SLMC's Kariyappa advocates for Muslim Personal Law reform | Daily News

SLMC's Kariyappa advocates for Muslim Personal Law reform

Sri Lanka Muslim Congress (SLMC) Media Spokesman Nizam Kariyappa in a bold move yesterday advocated for Muslim Personal Law reform and supported the amendment of Article 16 of the Constitution.

Making his submissions to the Fundamental Rights Sub Committee of the Constitutional Assembly to form a new Constitution at Parliament, Kariyappa admitted that it was time that the Muslim Marriage and Divorce Act (MMDA) be amended to truly represent Islamic law and its principles.

The Sub Committee headed by Minister Mahinda Samarasinghe, was also chaired by MP Vasudeva Nanayakkara and MP Jayampathy Wickremaratne.

The Sub Committee which heard submissions on whether Article 16 of the existing Constitution should be repealed or not heard points of view from Muslim Women’s Rights Groups, A group of Muslim men headed by Javed Yusuf, representatives of the All Ceylon Jamaithul Ulaima (ACJU) and the SLMC.

Article 16 of the Constitution currently states that: 16. (1) All existing written law and unwritten law shall be valid and operative notwithstanding any inconsistency with the preceding provisions

of this Chapter.

The Muslim Women’s Rights groups who have been asking for amendments be made to the MMDA stressed that Article 16 was “inconsistent with the supremacy and right based nature of the new Constitution” as the ‘unwritten laws’ such as Muslim Personal Law gravely discriminated against Muslim women in the community.
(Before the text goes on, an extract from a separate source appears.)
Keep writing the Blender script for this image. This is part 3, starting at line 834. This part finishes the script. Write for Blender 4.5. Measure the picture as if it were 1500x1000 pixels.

Hyshyma Hamin representing the group requested that if Article 16 were to remain, that it should then ensure that the unwritten laws guarantee equality and non-discrimination or that it grant the choice of persons to opt out of laws relating to their religious or ethnic community.

At present, persons in Kandyan Sinhalese and Jaffna Tamil communities can opt out of following Kandyan law or the Thesavalamai law but Muslims cannot opt out of MMDA and marry under the General Marriages Ordinance.

Yusuf in the meantime insisted that personal laws in the country have worked well for so long and while reforms were needed to be made to the MMDA, it should not be allowed through the Amendment of Article 16. He also insisted that personal laws allowed for diversity to be represented in the country and that, “Change must come from within the community itself”.

In 2009, a 16 member committee was set up to “Consider and Propose Reforms to the Muslim Matrimonial Law and Upgrading of Qazi Courts in Sri Lanka,” and is chaired by Justice Saleem Marsoof. The committee is yet to submit its final report.

The MMDA has been strongly criticised for not prescribing a minimum age for marriage, for not allowing female Quazis (judges) to be appointed to Quazi courts, for recognizing the un-islamic principle of ‘dowry’ and for discriminating against women during divorce amongst many other issues.